Records of more than 70 million military personnel may be at risk after loss of unerased hard drive, report says

Oct 02, 2009 | 05:07 PM

By Tim Wilson
DarkReading

A defective hard drive containing the personal information of some 70 million U.S. military personnel was returned to a contractor for repair and recycling -- without being erased first, according to a news report.

According to a report in Wired.com, the inspector general of the National Archives and Records Administration is investigating a potential data breach of a hard drive that helped power eVetRecs, the system veterans use to request copies of their health records and discharge papers.

When the drive failed last November, the agency returned the drive to the contractor, GMRI, which sold it to them, for repair. GMRI determined it couldn't be fixed, and ultimately passed it to another firm to be recycled. But Hank Bellomy, a NARA IT manager who reported the incident to the inspector general, told Wired.com that the drive was not properly erased.

"This is the single largest release of personally identifiable information by the government ever," Bellomy told Wired.com. "When the USDA did the same thing, they provided credit monitoring for all their employees. We leaked 70 million records, and no one has heard a word of it."

NARA says the lost drive is not a problem because its contractors signed privacy promises in their contracts. A spokesperson told Wired.com that the agency "does not believe that a breach of PII occurred," according to the report.

The drive was part of a RAID array of six drives containing an Oracle database that held detailed records on 76 million veterans, including millions of Social Security numbers dating to 1972, the report says.

Bellomy told Wired.com that when the unencrypted drive failed, he tried to subvert the longstanding recycling policy by hiding the drive in his safe.
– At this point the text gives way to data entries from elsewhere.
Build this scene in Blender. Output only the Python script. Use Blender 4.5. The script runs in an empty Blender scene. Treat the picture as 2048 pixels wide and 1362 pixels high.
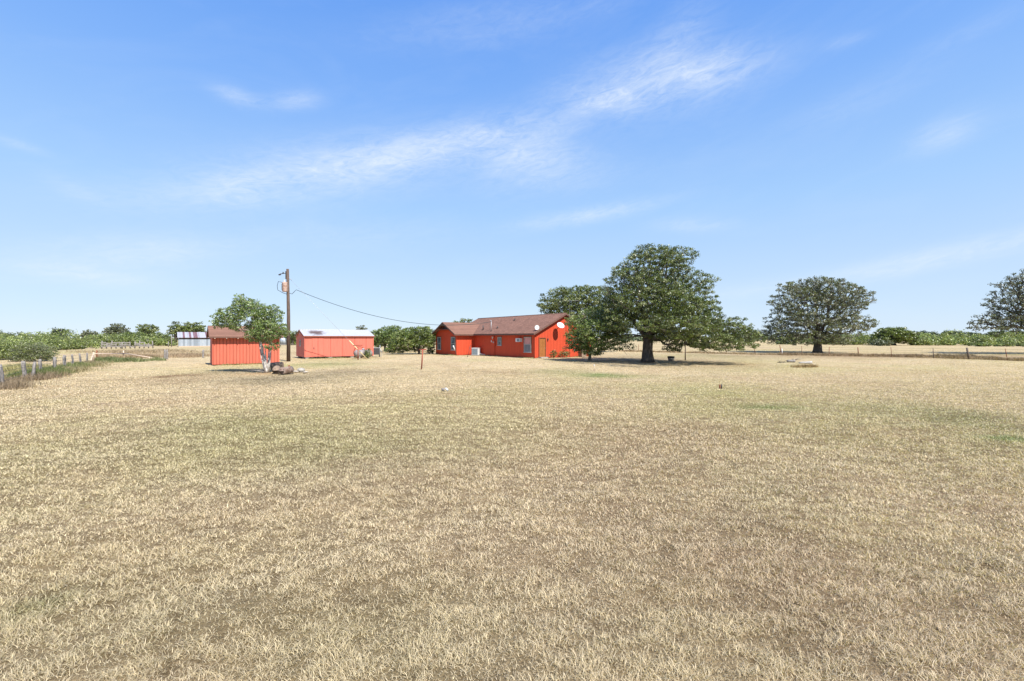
import bpy, math, random
import numpy as np
from mathutils import Vector, Matrix
C = bpy.context.scene.collection
rad = math.radians
F, H, HV, UC = 910.0, 2.1, 675.0, 1024.0      # focal length in photo pixels, eye height, horizon row

def G(u, v, z=0.0):                            # point on the ground seen at photo pixel u, v
    Y = F * (H - z) / (v - HV)
    return Vector(((u - UC) / F * Y, Y, z))
def PT(u, v, Y):
    return Vector(((u - UC) / F * Y, Y, H - (v - HV) / F * Y))

# ------------------------------------------------------------------ noise in numpy
def _hash(ix, iy, s):
    h = (ix.astype(np.int64) * 374761393 + iy.astype(np.int64) * 668265263 + s * 974634777) & 0xffffffff
    h = ((h ^ (h >> 13)) * 1274126177) & 0xffffffff
    return ((h ^ (h >> 16)) & 0xffff) / 65535.0
def vnoise(x, y, s=0):
    ix = np.floor(x); iy = np.floor(y); fx = x - ix; fy = y - iy
    fx = fx * fx * (3 - 2 * fx); fy = fy * fy * (3 - 2 * fy)
    a = _hash(ix, iy, s); b = _hash(ix + 1, iy, s); c = _hash(ix, iy + 1, s); d = _hash(ix + 1, iy + 1, s)
    return (a * (1 - fx) + b * fx) * (1 - fy) + (c * (1 - fx) + d * fx) * fy
def fbm(x, y, s=0, o=4):
    r = 0; t = 0; k = 1.0
    for i in range(o):
        r = r + vnoise(x * 2 ** i + 17.3 * i, y * 2 ** i - 9.1 * i, s + i) * k; t += k; k *= .55
    return r / t

# ------------------------------------------------------------------ object helpers
def tag(o, label=None, cat=None, group=None, kind=None):
    if label: o['label'] = label
    if cat: o['category'] = cat
    if group: o['group'] = group
    if kind: o['kind'] = kind
    return o
def thing(name, label, cat, loc=(0, 0, 0), rz=0, group=None):
    o = bpy.data.objects.new(name, None); C.objects.link(o); o.location = loc; o.rotation_euler = (0, 0, rz)
    o.empty_display_size = .2
    return tag(o, label, cat, group)
def copy_tree(o, parent=None):
    c = o.copy(); C.objects.link(c); c.parent = parent
    for ch in list(o.children): copy_tree(ch, c)
    return c
def link(name, me, mat, parent=None):
    o = bpy.data.objects.new(name, me); C.objects.link(o)
    if mat: me.materials.append(mat)
    if parent: o.parent = parent
    return o
def np_mesh(name, V, Fc, cols=None, smooth=False):
    me = bpy.data.meshes.new(name); n = len(V); k = Fc.shape[1]
    me.vertices.add(n); me.vertices.foreach_set('co', np.ascontiguousarray(V, dtype=np.float32).ravel())
    me.loops.add(Fc.size); me.loops.foreach_set('vertex_index', np.ascontiguousarray(Fc, dtype=np.int32).ravel())
    me.polygons.add(len(Fc)); me.polygons.foreach_set('loop_start', np.arange(len(Fc), dtype=np.int32) * k)
    me.update(calc_edges=True)
    if smooth: me.polygons.foreach_set('use_smooth', np.ones(len(Fc), dtype=bool))
    if cols is not None:
        a = me.color_attributes.new('tint', 'FLOAT_COLOR', 'POINT')
        c4 = np.ones((n, 4), dtype=np.float32); c4[:, :3] = cols
        a.data.foreach_set('color', c4.ravel())
    return me

class MB:                                       # collects shapes, builds ONE mesh
    def __init__(s): s.v = []; s.f = []; s.sm = []
    def add(s, vs, fs, smooth=False):
        b = len(s.v); s.v += [tuple(p) for p in vs]
        for f in fs: s.f.append([b + i for i in f]); s.sm.append(smooth)
        return s
    def box(s, x0, x1, y0, y1, z0, z1):
        return s.add([(x0,y0,z0),(x1,y0,z0),(x1,y1,z0),(x0,y1,z0),(x0,y0,z1),(x1,y0,z1),(x1,y1,z1),(x0,y1,z1)],
                     [(3,2,1,0),(4,5,6,7),(0,1,5,4),(1,2,6,5),(2,3,7,6),(3,0,4,7)])
    def obox(s, c, sx, sy, sz, rot):
        R = rot if isinstance(rot, Matrix) else Matrix.Rotation(rot, 3, 'Z')
        vs = [Vector(c) + R @ Vector((x*sx/2, y*sy/2, z*sz/2)) for z in (-1,1) for x, y in ((-1,-1),(1,-1),(1,1),(-1,1))]
        return s.add(vs, [(3,2,1,0),(4,5,6,7),(0,1,5,4),(1,2,6,5),(2,3,7,6),(3,0,4,7)])
    def slab(s, poly, d):                       # polygon (3D points) extruded by vector d
        n = len(poly); d = Vector(d); vs = [Vector(p) for p in poly] + [Vector(p) + d for p in poly]
        return s.add(vs, [tuple(range(n))[::-1], tuple(range(n, 2*n))] + [(i, (i+1) % n, n+(i+1) % n, n+i) for i in range(n)])
    def tube(s, pts, rs, n=8, cap=True, smooth=True):
        pts = [Vector(p) for p in pts]
        if not hasattr(rs, '__len__'): rs = [rs] * len(pts)
        rings = []; ref = None
        for i, p in enumerate(pts):
            t = (pts[min(i+1, len(pts)-1)] - pts[max(i-1, 0)])
            t = t.normalized() if t.length > 1e-9 else Vector((0,0,1))
            if ref is None: ref = t.orthogonal().normalized()
            ref = (ref - t * ref.dot(t)); ref = ref.normalized() if ref.length > 1e-6 else t.orthogonal().normalized()
            w = t.cross(ref)
            rings.append([p + (ref * math.cos(a) + w * math.sin(a)) * rs[i] for a in [2*math.pi*k/n for k in range(n)]])
        b = len(s.v); s.v += [tuple(q) for r in rings for q in r]
        for i in range(len(pts)-1):
            for k in range(n):
                s.f.append([b+i*n+k, b+i*n+(k+1) % n, b+(i+1)*n+(k+1) % n, b+(i+1)*n+k]); s.sm.append(smooth)
        if cap:
            s.f.append([b+k for k in range(n)][::-1]); s.sm.append(False)
            s.f.append([b+(len(pts)-1)*n+k for k in range(n)]); s.sm.append(False)
        return s
    def lathe(s, prof, axis0, axis, n=16, closed=False, smooth=True):   # prof: (distance along axis, radius)
        return s.tube([Vector(axis0) + Vector(axis) * d for d, r in prof], [max(r, 1e-3) for d, r in prof], n, True, smooth)
    def build(s, name, mat, parent=None):
        me = bpy.data.meshes.new(name); me.from_pydata(s.v, [], s.f); me.update()
        me.polygons.foreach_set('use_smooth', s.sm)
        return link(name, me, mat, parent)

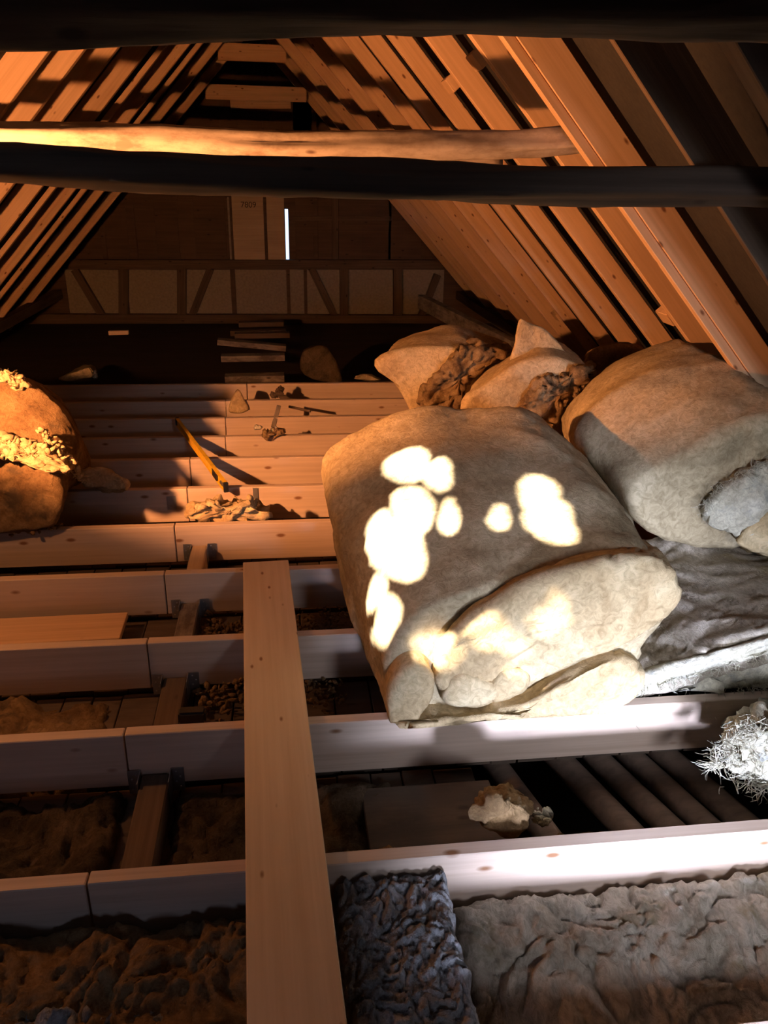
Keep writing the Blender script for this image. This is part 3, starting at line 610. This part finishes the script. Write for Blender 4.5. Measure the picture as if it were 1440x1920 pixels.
o = shards('paper_scrap', [atZ(516, 808, .03)], 4, (.012, .008, .006), .03, M['wpale'], None, 84); tag(o, 'tiny white scrap at the foot of the upright splinter', 'scrap')
timber('wood_scrap', atZ(560, 765, .02)+V((-.08, .05, 0)), atZ(575, 770, .02)+V((.03, -.02, 0)), .02, .02, M['old'], label='short dark stick lying on the tenth joist', cat='wood scrap')
o = shards('wood_scrap', [atZ(520, 736, .02), atZ(530, 738, .02)], 16, (.02, .02, .02), .04, M['old'], None, 85); tag(o, 'dark lump lying on the last joist', 'scrap')

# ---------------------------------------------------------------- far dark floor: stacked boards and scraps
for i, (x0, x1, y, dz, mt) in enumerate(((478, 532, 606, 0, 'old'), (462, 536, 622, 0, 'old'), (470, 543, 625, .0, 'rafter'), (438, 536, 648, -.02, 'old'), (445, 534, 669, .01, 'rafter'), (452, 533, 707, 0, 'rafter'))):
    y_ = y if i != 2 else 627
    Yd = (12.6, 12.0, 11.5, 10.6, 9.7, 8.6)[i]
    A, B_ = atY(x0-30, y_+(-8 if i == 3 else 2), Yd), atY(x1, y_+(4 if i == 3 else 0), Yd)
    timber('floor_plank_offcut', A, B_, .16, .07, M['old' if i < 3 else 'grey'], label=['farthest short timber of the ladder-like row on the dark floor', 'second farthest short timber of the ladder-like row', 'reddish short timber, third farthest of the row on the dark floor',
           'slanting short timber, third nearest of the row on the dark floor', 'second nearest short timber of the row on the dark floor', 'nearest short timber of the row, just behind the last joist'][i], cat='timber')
bm = bmesh.new(); box_bm(.55, .06, .45, .01, (0, 0, .2), bm)
p = atY(600, 700, 8.9); 
A = [atY(565, 655, 9.3), atY(610, 652, 9.3), atY(640, 710, 8.6), atY(590, 712, 8.6)]
o = loft('insulation_batt', [(8.8, ((590, 712), (566, 690), (570, 656), (612, 652), (640, 712))), (9.0, ((590, 712), (566, 690), (570, 656), (612, 652), (640, 712)))], M['wdirty'], None, ny=3, rnd=.03, amp=.02, sc=4, fine=.01, seed=91)
tag(o, 'dim brown sheet leaning on the dark floor behind the last joist', 'insulation')
o = loft('insulation_scrap', [(8.5, ((665, 712), (670, 702), (700, 706), (712, 712))), (8.6, ((665, 712), (670, 702), (700, 706), (712, 712)))], M['wtan'], None, ny=3, rnd=.02, amp=.02, sc=4, fine=.01, seed=92); tag(o, 'low dim scrap on the dark floor left of the small folded batt', 'insulation')
o = loft('insulation_batt', [(8.4, ((110, 712), (150, 690), (172, 686), (176, 712))), (9.2, ((110, 712), (150, 690), (172, 686), (176, 712)))], M['wtan'], None, ny=4, rnd=.03, amp=.03, sc=4, fine=.01, seed=93); tag(o, 'dim pale wool heap on the dark floor at the left', 'insulation')
timber('wood_offcut', atY(204, 624, 10.5), atY(241, 623, 10.5), .06, .05, M['plank'], label='small pale wood offcut alone on the dark floor at the left', cat='wood scrap')
o = shards('plastic_scrap', [atY(177, 695, 8.4), atY(179, 708, 8.4)], 16, (.004, .004, .012), .026, M['nail'], None, 95); tag(o, 'tiny glinting scrap at the edge of the dark floor', 'scrap')
timber('old_beam', atY(790, 565, 11.0), atY(965, 655, 8.0), .10, .18, M['grey'], label='greyish beam slanting down behind the small folded batt', cat='beam')
for s, lab in ((-1, 'long dark wall plate at the foot of the left slope'), (1, 'long dark wall plate at the foot of the right slope')):
    timber('wall_plate', (roofx(s, -.05, -.02), 5.0, -.1), (roofx(s, -.05, -.02), 14.5, -.1), .14, .14, M['old'], label=lab, cat='beam')

# ---------------------------------------------------------------- gable framing
def gt(name, x0, y0, x1, y1, w, mat, label, d=.1, cat='beam', yo=0):
    A, B_ = atY(x0, y0, GY-.02-d/2-yo), atY(x1, y1, GY-.02-d/2-yo)
    return timber(name, A, B_, w, d, M[mat], up=(0, -1, 0), label=label, cat=cat)
gt('gable_beam', 130, 495, 830, 495, .14, 'old', 'horizontal beam across the gable below the hatch', .16)
gt('gable_sill', 70, 596, 860, 598, .14, 'old', 'bottom sill beam of the gable wall', .16)
for x, lab in ((232, 'leftmost upright stud in the lower gable wall'), (341, 'second upright stud from the left in the lower gable wall'), (645, 'upright stud right of the gable centre'), (745, 'rightmost upright stud in the lower gable wall')):
    gt('gable_stud', x, 503, x, 592, .15, 'old', lab, .12)
for a4, lab in (((140, 505, 192, 592), 'slanting brace at the left corner of the gable'), ((395, 503, 360, 592), 'slanting brace leaning left in the gable'), ((584, 503, 627, 592), 'slanting brace leaning right in the gable'), ((820, 515, 790, 592), 'slanting brace at the right corner of the gable')):
    gt('gable_brace', *a4, .12, 'old', lab, .11)
bm = bmesh.new()
for x0, x1 in ((120, 232), (235, 340), (343, 437), (439, 540), (542, 572), (574, 645), (648, 745), (748, 830)):
    A, B_ = atY(x0, 505, GY), atY(x1, 592, GY); box_bm(B_.x-A.x-.02, .02, A.z-B_.z, .004, ((A.x+B_.x)/2, GY-.011, (A.z+B_.z)/2), bm)
tag(obj('trim_1', bm, M['panel']), kind='structure')
bm = bmesh.new()                                 # vertical wall boards above the beam
xs = [150, 205, 262, 341, 428]
for s in (xs, [545, 590, 632, 680, 733, 790]):
    for x0, x1 in zip(s[:-1], s[1:]):
        A, B_ = atY(x0, 100, GY), atY(x1, 490, GY); box_bm(B_.x-A.x-.025, .03, 3.6, .003, ((A.x+B_.x)/2, GY-.016, B_.z+1.8), bm)
for (x0, x1) in ((437, 497), (499, 535), (545, 600)):
    A, B_ = atY(x0, 100, GY), atY(x1, 350, GY); box_bm(B_.x-A.x-.02, .03, 2.2, .003, ((A.x+B_.x)/2, GY-.016, B_.z+1.1), bm)
tag(obj('trim_2', bm, M['gable']), kind='structure')
gt('gable_post', 628, 365, 628, 490, .1, 'old', 'dark upright post right of the gable hatch', .06)
for y_, lab in ((410, 'faint ledge batten across the gable boards right of the hatch'),):
    gt('gable_batten', 548, y_, 735, y_, .08, 'old', lab, .05)
gt('gable_collar', 432, 196, 545, 196, .12, 'rafter', 'dim cross board high on the gable above the hatch', .06)
door = empty('door_1', atY(485, 490, GY-.06)); tag(door, kind='structure')
def dpart(name, x0, x1, y0, y1, mat, d=.04):
    A, B_ = atY(x0, y0, GY-.06), atY(x1, y1, GY-.06)
    o = obj(name, box_bm(B_.x-A.x, d, A.z-B_.z, .006), M[mat], door); o.location = V(((A.x+B_.x)/2, GY-.06, (A.z+B_.z)/2))-V(door.location); return o
dpart('hatch_board', 433.5, 497.5, 362, 491, 'hatch'); dpart('hatch_board', 498.5, 535.5, 362, 491, 'hatch')
dpart('painted_glow_strip', 428.5, 432.5, 370, 490, 'panel', .05)  # pale strip painted in for the faint daylight glow left of the hatch
dpart('hatch_ledge', 430, 540, 355, 364, 'rafter', .08)
c = bpy.data.curves.new('stencil', 'FONT'); c.body = '7809'; c.size = .13; c.extrude = .002; c.align_x = 'CENTER'
t = bpy.data.objects.new('stencilled_number', c); COL.objects.link(t); c.materials.append(M['ink'])
tp = atY(466, 389, GY-.084); t.parent = door; t.location = tp-V(door.location); t.rotation_euler = (pi/2, 0, 0)

# ---------------------------------------------------------------- lamp (just left of the view)
root = empty('work_lamp', (LAMP.x-.12, LAMP.y, 0)); tag(root, 'work lamp on a thin stand left of the torn roll', 'lamp')
b = bmesh.new(); bmesh.ops.create_cone(b, cap_ends=True, segments=12, radius1=.012, radius2=.012, depth=LAMP.z); o = obj('stand', b, M['black'], root); o.location = (-.02, 0, LAMP.z/2)
b = bmesh.new(); bmesh.ops.create_cone(b, cap_ends=True, segments=20, radius1=.06, radius2=.03, depth=.08); o = obj('lamp_head', b, M['yellow'], root); o.rotation_euler = (0, -pi/2, 0); o.location = (.02, 0, LAMP.z)

# ---------------------------------------------------------------- roof boards, with the chinks the sun comes through
bpy.context.view_layer.update()
trees = []
for o in (body, oval, fold, rim):
    mw = Matrix.Translation(V(o.parent.location))
    trees.append(BVHTree.FromPolygons([mw@v.co for v in o.data.vertices], [tuple(p.vertices) for p in o.data.polygons]))
def hit(px, py):
    best = None; d = ray(px, py).normalized()
    for t_ in trees:
        h = t_.ray_cast(EYE, d)
        if h[0] is not None and (best is None or h[3] < best[1]): best = (h[0], h[3])
    return best[0] if best else None
# outlines of the sun spots on the roll (centre, half sizes, turn)
spots = [(764, 873, 44, 32, -.3), (822, 890, 26, 32, .1), (775, 955, 38, 48, -.4), (745, 1030, 52, 62, -.5), (715, 1000, 26, 44, 0),
         (1008, 925, 36, 36, .2), (1030, 975, 46, 40, .5), (1055, 1000, 28, 20, .3), (842, 970, 17, 34, 0), (936, 972, 18, 24, 0),
         (725, 1160, 22, 48, .3), (706, 1110, 16, 38, .3), (820, 1218, 42, 32, 0), (915, 1185, 40, 30, -.4), (965, 1215, 26, 16, -.2), (1030, 1165, 34, 20, -.6), (1048, 1135, 12, 20, 0), (985, 1268, 20, 14, .2), (715, 1190, 18, 22, 0)]
HP = {}
n = V((-1, 0, SL)); dpl = -RX+SL*RZ+DEX
holes = []
for (cx_, cy_, ra, rb, an) in spots:
    poly = []
    for k in range(14):
        th = 2*pi*k/14; r_ = 1+.10*sin(3*th+cx_)
        x, y = ra*cos(th)*r_, rb*sin(th)*r_; h = hit(cx_+x*cos(an)-y*sin(an), cy_+x*sin(an)+y*cos(an))
        if h is None: continue
        t_ = (dpl-n.dot(h))/n.dot(-SUN_DIR); q = h-SUN_DIR*t_; poly.append((q.y, q.z))
    if len(poly) > 4: holes.append(poly)
def inpoly(y, z, P):
    c_ = False; j = len(P)-1
    for i in range(len(P)):
        if (P[i][1] > z) != (P[j][1] > z) and y < (P[j][0]-P[i][0])*(z-P[i][1])/(P[j][1]-P[i][1])+P[i][0]: c_ = not c_
        j = i
    return c_
ys = [p[0] for P in holes for p in P]; zs = [p[1] for P in holes for p in P]
ya, yb, za, zb = min(ys)-.02, max(ys)+.02, min(zs)-.02, min(max(zs)+.02, 3.85)
print('HOLES y %.2f %.2f z %.2f %.2f n=%d' % (ya, yb, za, zb, len(holes)))
bb = [(min(p[0] for p in P), max(p[0] for p in P), min(p[1] for p in P), max(p[1] for p in P)) for P in holes]
def keep(c_): return not any(b0 <= c_.y <= b1 and b2 <= c_.z <= b3 and inpoly(c_.y, c_.z, P) for P, (b0, b1, b2, b3) in zip(holes, bb))
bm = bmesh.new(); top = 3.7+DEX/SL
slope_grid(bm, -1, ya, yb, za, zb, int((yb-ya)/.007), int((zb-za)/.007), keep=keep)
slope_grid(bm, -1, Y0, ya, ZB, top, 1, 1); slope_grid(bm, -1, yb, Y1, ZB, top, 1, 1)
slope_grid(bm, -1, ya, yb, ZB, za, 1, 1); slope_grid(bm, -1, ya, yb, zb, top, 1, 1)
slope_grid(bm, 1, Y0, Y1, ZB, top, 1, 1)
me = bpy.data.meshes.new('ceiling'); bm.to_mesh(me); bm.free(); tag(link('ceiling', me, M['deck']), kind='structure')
But it was taken out of his control when he was put on long-term leave, he said. He also said that more drives failed after the November incident, and that he performed a forensic scan on them to prove they were full of sensitive data.

"I said you can't turn them back in...it's against the law," Bellomy told Wired.com. "We have no clue how many drives have been sent back over the past seven years since this system was in place. I am a government employee, and I'm a veteran, and just this year had both my credit cards replaced because they were compromised."